Evolving Deep Neural Networks

This post is by UT Austin grad student Jason Liang

Deep learning has revolutionized the field of machine learning in many ways. From achieving state-of-the-art results in many benchmarks and competitions to effectively exploiting the computational power of the cloud, deep learning has received widespread attention not just in academia but also in industry. Deep learning has helped researchers and scientists obtain state-of-the-art results in speech recognition, object detection, time-series prediction, reinforcement learning, sequential decision-making, video/image processing, and many other supervised and unsupervised learning tasks. One of the leaders in this field is Sentient Technologies, an AI startup based in San Francisco that specializes in financial trading, e-commerce, and healthcare applications using deep learning, evolutionary computation, and other machine learning and data science approaches. I am currently working as an intern at Sentient, developing ways to make deep learning not only easier to implement, but also more applicable to more general problem domains. This internship allows transferring my dissertation research to industry, and also gives me access to computational resources that makes such work possible.
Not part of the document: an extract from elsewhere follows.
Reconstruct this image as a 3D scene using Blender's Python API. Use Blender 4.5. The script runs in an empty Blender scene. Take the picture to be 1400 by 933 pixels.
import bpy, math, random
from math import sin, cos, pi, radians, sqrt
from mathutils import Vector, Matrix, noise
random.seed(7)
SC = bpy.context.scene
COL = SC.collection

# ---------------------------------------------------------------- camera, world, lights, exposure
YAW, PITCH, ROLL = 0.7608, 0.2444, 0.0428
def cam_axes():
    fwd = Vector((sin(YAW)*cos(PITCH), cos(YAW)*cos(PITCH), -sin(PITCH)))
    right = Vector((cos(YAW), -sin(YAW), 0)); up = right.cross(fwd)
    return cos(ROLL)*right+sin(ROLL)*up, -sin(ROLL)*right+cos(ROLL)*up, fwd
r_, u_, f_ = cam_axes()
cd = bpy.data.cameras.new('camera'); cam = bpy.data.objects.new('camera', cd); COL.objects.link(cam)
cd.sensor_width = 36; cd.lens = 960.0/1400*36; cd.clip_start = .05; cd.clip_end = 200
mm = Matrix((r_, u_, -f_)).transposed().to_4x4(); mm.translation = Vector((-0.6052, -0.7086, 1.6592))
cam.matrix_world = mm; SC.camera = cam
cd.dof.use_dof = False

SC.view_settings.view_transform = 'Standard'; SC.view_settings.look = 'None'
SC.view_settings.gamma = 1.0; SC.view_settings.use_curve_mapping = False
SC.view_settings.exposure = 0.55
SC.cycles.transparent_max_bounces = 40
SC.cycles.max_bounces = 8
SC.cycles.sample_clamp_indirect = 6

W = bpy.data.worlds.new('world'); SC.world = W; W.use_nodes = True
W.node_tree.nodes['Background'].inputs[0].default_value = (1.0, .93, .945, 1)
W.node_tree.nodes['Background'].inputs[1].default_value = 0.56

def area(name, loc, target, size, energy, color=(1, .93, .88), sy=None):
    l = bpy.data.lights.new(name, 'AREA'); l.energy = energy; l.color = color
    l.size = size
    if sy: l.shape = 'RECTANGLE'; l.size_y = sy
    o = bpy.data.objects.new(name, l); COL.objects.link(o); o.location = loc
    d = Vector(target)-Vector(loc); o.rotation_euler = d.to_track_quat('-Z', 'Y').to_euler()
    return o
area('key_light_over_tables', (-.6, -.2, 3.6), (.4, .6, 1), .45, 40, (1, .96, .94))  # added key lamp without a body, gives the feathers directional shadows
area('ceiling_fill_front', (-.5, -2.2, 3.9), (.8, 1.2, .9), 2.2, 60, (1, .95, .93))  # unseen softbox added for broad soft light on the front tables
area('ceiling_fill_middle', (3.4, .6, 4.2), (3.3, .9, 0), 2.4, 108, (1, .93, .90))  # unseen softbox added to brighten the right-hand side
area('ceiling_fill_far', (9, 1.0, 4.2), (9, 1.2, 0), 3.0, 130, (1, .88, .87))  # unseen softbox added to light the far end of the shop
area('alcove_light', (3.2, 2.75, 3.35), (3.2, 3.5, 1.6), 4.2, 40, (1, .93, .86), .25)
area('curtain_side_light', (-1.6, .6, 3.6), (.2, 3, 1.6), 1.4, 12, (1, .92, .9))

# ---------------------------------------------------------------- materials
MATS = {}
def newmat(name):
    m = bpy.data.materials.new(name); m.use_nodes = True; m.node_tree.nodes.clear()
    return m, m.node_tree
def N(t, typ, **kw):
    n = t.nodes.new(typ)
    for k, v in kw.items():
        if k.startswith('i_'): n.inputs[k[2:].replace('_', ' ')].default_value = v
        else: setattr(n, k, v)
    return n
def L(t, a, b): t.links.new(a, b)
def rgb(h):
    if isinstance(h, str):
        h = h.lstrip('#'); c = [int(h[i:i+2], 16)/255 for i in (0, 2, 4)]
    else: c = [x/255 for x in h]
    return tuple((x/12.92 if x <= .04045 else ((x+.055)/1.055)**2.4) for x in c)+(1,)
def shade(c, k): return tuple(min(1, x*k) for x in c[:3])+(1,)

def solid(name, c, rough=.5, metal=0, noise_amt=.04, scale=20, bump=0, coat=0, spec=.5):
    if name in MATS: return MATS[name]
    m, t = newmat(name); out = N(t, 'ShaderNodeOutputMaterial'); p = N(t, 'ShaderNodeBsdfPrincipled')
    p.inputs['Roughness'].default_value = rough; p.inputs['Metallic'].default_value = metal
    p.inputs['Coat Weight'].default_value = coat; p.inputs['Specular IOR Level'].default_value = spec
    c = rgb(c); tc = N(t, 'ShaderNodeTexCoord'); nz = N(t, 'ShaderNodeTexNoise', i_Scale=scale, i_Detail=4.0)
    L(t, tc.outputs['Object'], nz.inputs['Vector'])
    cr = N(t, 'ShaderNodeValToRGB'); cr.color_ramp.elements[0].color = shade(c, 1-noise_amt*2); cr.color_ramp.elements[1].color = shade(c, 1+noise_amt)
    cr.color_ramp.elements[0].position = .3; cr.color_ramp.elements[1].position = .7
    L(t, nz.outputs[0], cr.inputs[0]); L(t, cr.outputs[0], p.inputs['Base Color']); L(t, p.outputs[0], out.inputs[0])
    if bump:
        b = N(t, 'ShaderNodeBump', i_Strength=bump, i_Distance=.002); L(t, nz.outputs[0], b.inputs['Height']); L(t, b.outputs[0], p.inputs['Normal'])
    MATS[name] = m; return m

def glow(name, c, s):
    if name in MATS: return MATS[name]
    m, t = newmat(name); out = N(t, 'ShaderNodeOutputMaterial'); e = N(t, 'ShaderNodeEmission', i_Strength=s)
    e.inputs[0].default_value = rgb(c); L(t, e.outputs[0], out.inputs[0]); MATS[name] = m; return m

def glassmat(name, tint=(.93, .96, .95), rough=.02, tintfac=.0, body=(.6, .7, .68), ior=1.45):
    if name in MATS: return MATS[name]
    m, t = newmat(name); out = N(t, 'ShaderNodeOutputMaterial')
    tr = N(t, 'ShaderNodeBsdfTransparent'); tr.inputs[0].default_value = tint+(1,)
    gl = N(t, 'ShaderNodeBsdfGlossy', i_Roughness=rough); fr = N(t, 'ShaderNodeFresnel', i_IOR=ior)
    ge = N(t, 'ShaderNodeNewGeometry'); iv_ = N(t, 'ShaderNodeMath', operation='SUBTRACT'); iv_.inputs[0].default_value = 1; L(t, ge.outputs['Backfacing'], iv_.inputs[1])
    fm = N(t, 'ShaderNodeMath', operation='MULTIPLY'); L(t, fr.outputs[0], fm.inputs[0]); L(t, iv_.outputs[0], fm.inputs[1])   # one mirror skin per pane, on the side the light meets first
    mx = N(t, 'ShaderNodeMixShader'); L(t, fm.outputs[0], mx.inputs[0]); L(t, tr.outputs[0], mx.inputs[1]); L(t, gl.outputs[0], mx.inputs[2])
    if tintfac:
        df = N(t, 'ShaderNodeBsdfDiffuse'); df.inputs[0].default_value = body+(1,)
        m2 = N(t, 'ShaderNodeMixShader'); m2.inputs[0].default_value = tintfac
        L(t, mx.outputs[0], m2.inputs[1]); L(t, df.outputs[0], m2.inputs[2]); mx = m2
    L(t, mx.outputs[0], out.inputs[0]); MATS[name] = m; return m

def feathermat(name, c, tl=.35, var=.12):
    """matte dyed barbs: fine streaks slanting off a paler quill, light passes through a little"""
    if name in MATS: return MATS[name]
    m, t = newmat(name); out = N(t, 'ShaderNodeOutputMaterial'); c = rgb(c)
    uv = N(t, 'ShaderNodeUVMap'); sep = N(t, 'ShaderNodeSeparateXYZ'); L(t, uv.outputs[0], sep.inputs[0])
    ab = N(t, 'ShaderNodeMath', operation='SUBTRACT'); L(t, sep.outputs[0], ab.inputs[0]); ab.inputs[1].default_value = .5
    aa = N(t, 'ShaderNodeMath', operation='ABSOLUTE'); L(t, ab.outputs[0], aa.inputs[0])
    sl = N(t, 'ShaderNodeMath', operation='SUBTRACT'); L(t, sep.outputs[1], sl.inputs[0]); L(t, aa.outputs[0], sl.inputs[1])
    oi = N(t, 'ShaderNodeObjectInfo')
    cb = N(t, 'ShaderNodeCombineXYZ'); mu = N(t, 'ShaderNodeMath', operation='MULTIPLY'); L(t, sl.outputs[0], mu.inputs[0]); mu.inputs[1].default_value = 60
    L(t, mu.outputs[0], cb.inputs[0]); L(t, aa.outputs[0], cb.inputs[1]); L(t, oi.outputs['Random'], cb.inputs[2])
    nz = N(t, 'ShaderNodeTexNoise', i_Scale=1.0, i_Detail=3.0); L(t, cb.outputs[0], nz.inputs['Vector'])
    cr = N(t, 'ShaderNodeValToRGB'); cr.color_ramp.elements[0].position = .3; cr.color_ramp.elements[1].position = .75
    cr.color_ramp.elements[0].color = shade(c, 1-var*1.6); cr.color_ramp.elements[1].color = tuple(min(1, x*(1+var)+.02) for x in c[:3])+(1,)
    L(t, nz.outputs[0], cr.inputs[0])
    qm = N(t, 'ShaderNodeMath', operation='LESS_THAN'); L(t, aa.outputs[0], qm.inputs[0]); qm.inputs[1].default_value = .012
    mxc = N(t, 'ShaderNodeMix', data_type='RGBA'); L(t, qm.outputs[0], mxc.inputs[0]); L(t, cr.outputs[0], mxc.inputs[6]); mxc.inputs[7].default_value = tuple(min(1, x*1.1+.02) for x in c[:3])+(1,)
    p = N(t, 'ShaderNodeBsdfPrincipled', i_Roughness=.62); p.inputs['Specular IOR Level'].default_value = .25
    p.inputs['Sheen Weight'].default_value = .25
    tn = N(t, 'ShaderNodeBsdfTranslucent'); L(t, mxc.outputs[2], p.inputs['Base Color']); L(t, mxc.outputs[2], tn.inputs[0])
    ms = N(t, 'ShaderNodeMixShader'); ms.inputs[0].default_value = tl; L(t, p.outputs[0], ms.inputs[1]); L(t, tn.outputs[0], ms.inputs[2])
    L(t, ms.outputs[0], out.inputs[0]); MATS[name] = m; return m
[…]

Deep learning, despite its newfound popularity among the machine learning and artificial intelligence community, is actually an extension of decades old neural network research; the major difference is that the size of both the datasets and available computing power have increased exponentially. One of the problems with deep learning is that the architecture design has a large impact on its performance and some problems require specialized architectures. For example, the Googlenet architecture (shown below), which won the 2014 Imagenet competition for image classification, contains specialized submodules which themselves are deep networks. Also, as the networks become more complex, the number of parameters and configurations that needs to be optimized increases as well. At Sentient, my advisor Risto Miikkulainen and I are developing evolutionary algorithms to automatically discover and train the best deep neural networks for a particular problem. Our vision is to eventually create a general framework that is applicable to any problem and uses machines to automate AI and machine learning research.

Googlenet architecture

One of the downsides of deep learning is that training a neural network is very computationally intensive. Most networks of moderate complexity and above take hours, if not days to train in machines with powerful GPUs. This compute cost is even worst for evolution of deep networks, since now there is a whole population of networks that must be trained and evaluated during every generation. Due to the immense computational requirements, evolutionary deep learning has been considered to be impractical until now. Fortunately, Sentient has developed a massively scalable evolutionary algorithm that runs on millions of CPUs all over the world  to evolve stock trading agents. We are currently extending it to utilize GPUs as well, to perform parallel training of each deep neural network simultaneously. This framework will eventually be scalable to hundreds of thousands of GPUs. Since GPUs are expensive and relatively rare, we are also looking at ways of utilizing also CPUs for training deep neural networks. If the training of a single network model can be parallelized across many CPU machines, then it is truly possible scale up evolution of neural nets to millions of machines.

As computing power becomes faster and cheaper, I believe that there is going to a lot newfound interest in applying evolutionary algorithms to deep networks. This approach should be particularly useful in automatic discovery of new architectures for new problem domains, such as understanding cluttered images, video, and natural language, as well as reinforcement learning and sequential decision making. This process will depend on extreme computational resources, thereby making it productive to combine the resources of academia and industry.